To do:
Extract, in full, the lines below, beginning at the first and ending with the line that contains "scene.camera = cam". Pictures do not belong in the copy.

Data:
+===+

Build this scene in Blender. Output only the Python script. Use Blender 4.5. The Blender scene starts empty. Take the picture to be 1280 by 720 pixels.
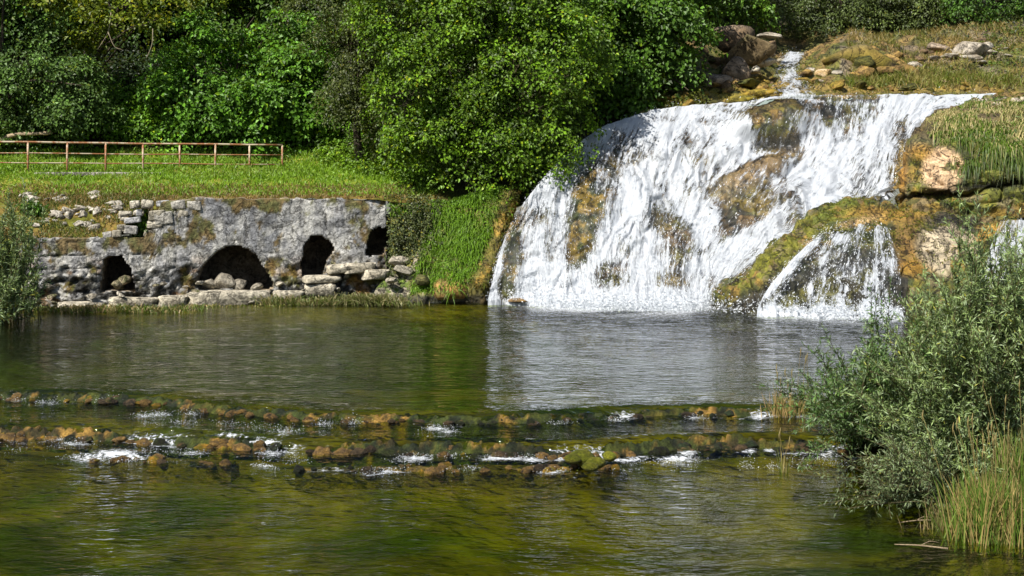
import bpy, math, random
import numpy as np
from mathutils import Vector

random.seed(7)
rng = np.random.default_rng(7)
scene = bpy.context.scene
COL = scene.collection

# ------------------------------------------------------------------ camera, sky, sun, exposure
CAM_H, FPX, HZ = 4.0, 1760.0, 227.0          # metres above the pool, focal length in photo pixels, horizon row
cd = bpy.data.cameras.new("camera")
cam = bpy.data.objects.new("camera", cd)
COL.objects.link(cam)
cam.location = (0, 0, CAM_H)
cam.rotation_euler = (math.pi / 2, 0, 0)
cd.sensor_width = 36.0
cd.lens = 36.0 * FPX / 1280.0
cd.shift_y = -(360.0 - HZ) / 1280.0
cd.clip_end = 2000
scene.camera = cam

SUN_AZ = math.atan2(-0.62, -0.78)             # behind the camera, to the left
SUN_EL = math.radians(47)
sun_dir = Vector((math.sin(SUN_AZ) * math.cos(SUN_EL), math.cos(SUN_AZ) * math.cos(SUN_EL), math.sin(SUN_EL)))
world = bpy.data.worlds.new("World")
scene.world = world
world.use_nodes = True
wn = world.node_tree
sky = wn.nodes.new("ShaderNodeTexSky")
sky.sky_type = 'NISHITA'
sky.sun_disc = False
sky.sun_elevation = SUN_EL
sky.sun_rotation = SUN_AZ
wn.links.new(sky.outputs[0], wn.nodes["Background"].inputs[0])
wn.nodes["Background"].inputs[1].default_value = 0.07
sl = bpy.data.lights.new("sun", 'SUN')
sl.energy = 5.0
sl.angle = math.radians(0.5)
sl.color = (1.0, 0.955, 0.88)
so = bpy.data.objects.new("sun", sl)
COL.objects.link(so)
so.rotation_euler = sun_dir.to_track_quat('Z', 'Y').to_euler()
scene.view_settings.view_transform = 'Standard'
scene.view_settings.look = 'None'
scene.view_settings.gamma = 1
scene.view_settings.exposure = 0.6
scene.cycles.use_denoising = True
scene.cycles.max_bounces = 8
scene.cycles.transparent_max_bounces = 12
scene.cycles.caustics_reflective = False
scene.cycles.caustics_refractive = False

# ------------------------------------------------------------------ helpers
def px3(px, py, Y):
    """photo pixel at a distance Y -> world point"""
    return np.array([(px - 640.0) / FPX * Y, Y, CAM_H - (py - HZ) / FPX * Y])

def pxy(px, py, z=0.0):
    """photo pixel on a level plane z -> (x, y)"""
    Y = (CAM_H - z) * FPX / (np.asarray(py, float) - HZ)
    return (np.asarray(px, float) - 640.0) / FPX * Y, Y

def to_px(V):
    V = np.asarray(V)
    return 640 + FPX * V[..., 0] / V[..., 1], HZ + (CAM_H - V[..., 2]) / V[..., 1] * FPX

def unit(v):
    return v / np.maximum(np.linalg.norm(v, axis=-1, keepdims=True), 1e-9)

def _h(i, j, k, seed):
    n = (i * 374761393 + j * 668265263 + k * 2147483647 + seed * 974634777) & 0xFFFFFFFF
    n = ((n ^ (n >> 13)) * 1274126177) & 0xFFFFFFFF
    n = ((n ^ (n >> 16)) * 2246822519) & 0xFFFFFFFF
    return (n ^ (n >> 15)) / 4294967295.0

def vnoise(P, seed=0):
    P = np.asarray(P, float)
    I = np.floor(P).astype(np.int64)
    f = P - I
    f = f * f * (3 - 2 * f)
    out = 0
    for a in (0, 1):
        for b in (0, 1):
            for c in (0, 1):
                w = (f[..., 0] if a else 1 - f[..., 0]) * (f[..., 1] if b else 1 - f[..., 1]) * (f[..., 2] if c else 1 - f[..., 2])
                out = out + w * _h(I[..., 0] + a, I[..., 1] + b, I[..., 2] + c, seed)
    return out

_a = np.linalg.qr(np.array([[.76, -.54, .36], [.48, .84, .25], [-.43, -.02, .9]]))[0]
ROT = _a
def fbm(P, octv=4, seed=0, gain=0.5):
    s, a, t = 0, 1.0, 0
    P = np.asarray(P, float)
    for o in range(octv):
        P = P @ ROT
        s = s + a * vnoise(P * (2.03 ** o) + 17.3 * o, seed + o)
        t += a
        a *= gain
    return s / t

def sstep(a, b, x):
    t = np.clip((x - a) / (b - a), 0, 1)
    return t * t * (3 - 2 * t)

def mixc(a, b, f):
    return np.asarray(a) * (1 - f[..., None]) + np.asarray(b) * f[..., None]

def mesh(name, V, F, col=None, smooth=True, attrs=None):
    me = bpy.data.meshes.new(name)
    V = np.ascontiguousarray(V, np.float32)
    F = np.ascontiguousarray(F, np.int32)
    n, k = F.shape
    me.vertices.add(len(V)); me.vertices.foreach_set("co", V.ravel())
    me.loops.add(n * k); me.loops.foreach_set("vertex_index", F.ravel())
    me.polygons.add(n)
    me.polygons.foreach_set("loop_start", np.arange(0, n * k, k, dtype=np.int32))
    me.polygons.foreach_set("use_smooth", np.full(n, smooth))
    if col is not None:
        at = me.attributes.new("Col", 'FLOAT_COLOR', 'POINT')
        c = np.ones((len(V), 4), np.float32); c[:, :3] = col
        at.data.foreach_set("color", c.ravel())
    for an, av in (attrs or {}).items():
        av = np.ascontiguousarray(av, np.float32)
        if av.ndim == 1:
            at = me.attributes.new(an, 'FLOAT', 'POINT'); at.data.foreach_set("value", av)
        else:
            at = me.attributes.new(an, 'FLOAT_VECTOR', 'POINT'); at.data.foreach_set("vector", av.ravel())
    me.update(calc_edges=True)
    me.validate()
    return me

def link(name, me, mat=None, parent=None, kind=None, label=None, cat=None, group=None, loc=None):
    o = bpy.data.objects.new(name, me)
    COL.objects.link(o)
    if mat is not None and me is not None and not me.materials:
        me.materials.append(mat)
    if parent is not None:
        o.parent = parent
    if loc is not None:
        o.location = loc
    tag(o, label, cat, group, kind)
    return o

def tag(o, label=None, cat=None, group=None, kind=None):
    for k, v in (("label", label), ("category", cat), ("group", group), ("kind", kind)):
        if v:
            o[k] = v
    return o

def grid_faces(nr, nc):
    i = np.arange(nr * nc).reshape(nr, nc)
    return np.stack([i[:-1, :-1], i[:-1, 1:], i[1:, 1:], i[1:, :-1]], -1).reshape(-1, 4)

def cr(ctrl, n, axis):
    """Catmull-Rom resampling of control points along an axis"""
    c = np.moveaxis(np.asarray(ctrl, float), axis, 0)
    m = len(c)
    u = np.linspace(0, m - 1, n)
    i = np.clip(np.floor(u).astype(int), 0, m - 2)
    t = (u - i).reshape((-1,) + (1,) * (c.ndim - 1))
    p1, p2 = c[i], c[i + 1]
    p0 = np.where((i > 0).reshape(t.shape), c[np.maximum(i - 1, 0)], 2 * p1 - p2)
    p3 = np.where((i < m - 2).reshape(t.shape), c[np.minimum(i + 2, m - 1)], 2 * p2 - p1)
    q = 0.5 * (2 * p1 + (p2 - p0) * t + (2 * p0 - 5 * p1 + 4 * p2 - p3) * t * t + (3 * p1 - p0 - 3 * p2 + p3) * t ** 3)
    return np.moveaxis(q, 0, axis)

def patch(cols, nr, nc):
    """cols[c][r] = (px, py, Y); returns a nr x nc x 3 world grid"""
    C = np.array([[px3(*p) for p in c] for c in cols])        # C x R x 3
    return cr(cr(C.transpose(1, 0, 2), nr, 0), nc, 1)

def grid_normals(G):
    du = np.gradient(G, axis=1); dv = np.gradient(G, axis=0)
    n = unit(np.cross(du, dv))
    flip = np.where(n[..., 1] - 0.6 * n[..., 2] > 0, -1.0, 1.0)
    return n * flip[..., None]

def tube(P, R, ns=6, cap=True):
    P = np.asarray(P, float); R = np.broadcast_to(np.asarray(R, float), (len(P),))
    T = unit(np.gradient(P, axis=0))
    ref = np.array([0.31, 0.17, 0.93]); ref2 = np.array([0.9, 0.2, 0.1])
    A = np.cross(T, ref); bad = np.linalg.norm(A, axis=1) < 0.2
    A[bad] = np.cross(T[bad], ref2); A = unit(A)
    B = np.cross(T, A)
    a = np.linspace(0, 2 * np.pi, ns, endpoint=False)
    V = P[:, None] + R[:, None, None] * (A[:, None] * np.cos(a)[None, :, None] + B[:, None] * np.sin(a)[None, :, None])
    V = V.reshape(-1, 3)
    F = []
    for i in range(len(P) - 1):
        for j in range(ns):
            k = (j + 1) % ns
            F.append((i * ns + j, i * ns + k, (i + 1) * ns + k, (i + 1) * ns + j))
    F = np.array(F)
    if cap:
        V = np.vstack([V, P[:1], P[-1:]])
        a0, a1 = len(V) - 2, len(V) - 1
        e = (len(P) - 1) * ns
        F = np.vstack([F, [(a0, (j + 1) % ns, j, a0) for j in range(0)]]) if False else F
        C = [((j + 1) % ns, j, a0, a0) for j in range(ns)] + [(e + j, e + (j + 1) % ns, a1, a1) for j in range(ns)]
        C = [(c[0], c[1], c[2]) for c in C]
        return V, F, np.array(C)
    return V, F, np.zeros((0, 3), int)

def tri(F):
    return np.vstack([F[:, [0, 1, 2]], F[:, [0, 2, 3]]])

def tubes_mesh(name, specs, col=None, ns=6):
    Vs, Fs, off, Cs = [], [], 0, []
    for k, (P, R) in enumerate(specs):
        V, F, C = tube(P, R, ns)
        Vs.append(V); Fs.append(np.vstack([tri(F), C]) + off); off += len(V)
        if col is not None:
            Cs.append(np.tile(np.asarray(col(k) if callable(col) else col, float), (len(V), 1)))
    return mesh(name, np.vstack(Vs), np.vstack(Fs), np.vstack(Cs) if Cs else None)

# ------------------------------------------------------------------ materials
def newmat(name):
    m = bpy.data.materials.new(name); m.use_nodes = True
    nt = m.node_tree
    for n in list(nt.nodes):
        nt.nodes.remove(n)
    return m, nt

class NT:
    def __init__(s, nt): s.nt = nt
    def n(s, t, **kw):
        nd = s.nt.nodes.new(t)
        for k, v in kw.items():
            if k.startswith("i_"):
                key = k[2:]
                nd.inputs[int(key) if key.isdigit() else key.replace("_", " ")].default_value = v
            else:
                setattr(nd, k, v)
        return nd
    def l(s, a, b): s.nt.links.new(a, b)
    def math(s, op, a, b=None, clamp=False):
        nd = s.n("ShaderNodeMath", operation=op, use_clamp=clamp)
        for i, v in enumerate((a, b)):
            if v is None: continue
            if hasattr(v, "links"): s.l(v, nd.inputs[i])
            else: nd.inputs[i].default_value = v
        return nd.outputs[0]
    def mix(s, f, a, b, mode='MIX'):
        nd = s.n("ShaderNodeMix", data_type='RGBA', blend_type=mode)
        for sock, v in ((nd.inputs[0], f), (nd.inputs[6], a), (nd.inputs[7], b)):
            if hasattr(v, "links"): s.l(v, sock)
            else: sock.default_value = v if not isinstance(v, tuple) else (*v, 1.0)[:4]
        return nd.outputs[2]
    def ramp(s, x, p0, p1, c0=0.0, c1=1.0):
        nd = s.n("ShaderNodeMapRange", interpolation_type='SMOOTHSTEP')
        s.l(x, nd.inputs[0])
        for i, v in enumerate((p0, p1, c0, c1)): nd.inputs[i + 1].default_value = v
        return nd.outputs[0]
    def noise(s, vec, scale, detail=4.0, rough=0.55, dist=0.0):
        nd = s.n("ShaderNodeTexNoise", i_Scale=scale, i_Detail=detail, i_Roughness=rough, i_Distortion=dist)
        if vec is not None: s.l(vec, nd.inputs["Vector"])
        return nd.outputs[0]

def leaf_mat(name, trans=0.35, gloss=0.02, rough=0.5):
    m, nt = newmat(name); N = NT(nt)
    a = N.n("ShaderNodeAttribute", attribute_name="Col")
    df = N.n("ShaderNodeBsdfDiffuse"); N.l(a.outputs[0], df.inputs[0])
    tr = N.n("ShaderNodeBsdfTranslucent")
    N.l(N.mix(0.35, a.outputs[0], (0.20, 0.24, 0.008), 'MIX'), tr.inputs[0])
    gl = N.n("ShaderNodeBsdfGlossy", i_Roughness=rough); gl.inputs[0].default_value = (1, 1, 1, 1)
    m1 = N.n("ShaderNodeMixShader"); m1.inputs[0].default_value = trans
    N.l(df.outputs[0], m1.inputs[1]); N.l(tr.outputs[0], m1.inputs[2])
    m2 = N.n("ShaderNodeMixShader"); m2.inputs[0].default_value = gloss
    N.l(m1.outputs[0], m2.inputs[1]); N.l(gl.outputs[0], m2.inputs[2])
    out = N.n("ShaderNodeOutputMaterial"); N.l(m2.outputs[0], out.inputs[0])
    return m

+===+

Answer in full:
Build this scene in Blender. Output only the Python script. Use Blender 4.5. The Blender scene starts empty. Take the picture to be 1280 by 720 pixels.
import bpy, math, random
import numpy as np
from mathutils import Vector

random.seed(7)
rng = np.random.default_rng(7)
scene = bpy.context.scene
COL = scene.collection

# ------------------------------------------------------------------ camera, sky, sun, exposure
CAM_H, FPX, HZ = 4.0, 1760.0, 227.0          # metres above the pool, focal length in photo pixels, horizon row
cd = bpy.data.cameras.new("camera")
cam = bpy.data.objects.new("camera", cd)
COL.objects.link(cam)
cam.location = (0, 0, CAM_H)
cam.rotation_euler = (math.pi / 2, 0, 0)
cd.sensor_width = 36.0
cd.lens = 36.0 * FPX / 1280.0
cd.shift_y = -(360.0 - HZ) / 1280.0
cd.clip_end = 2000
scene.camera = cam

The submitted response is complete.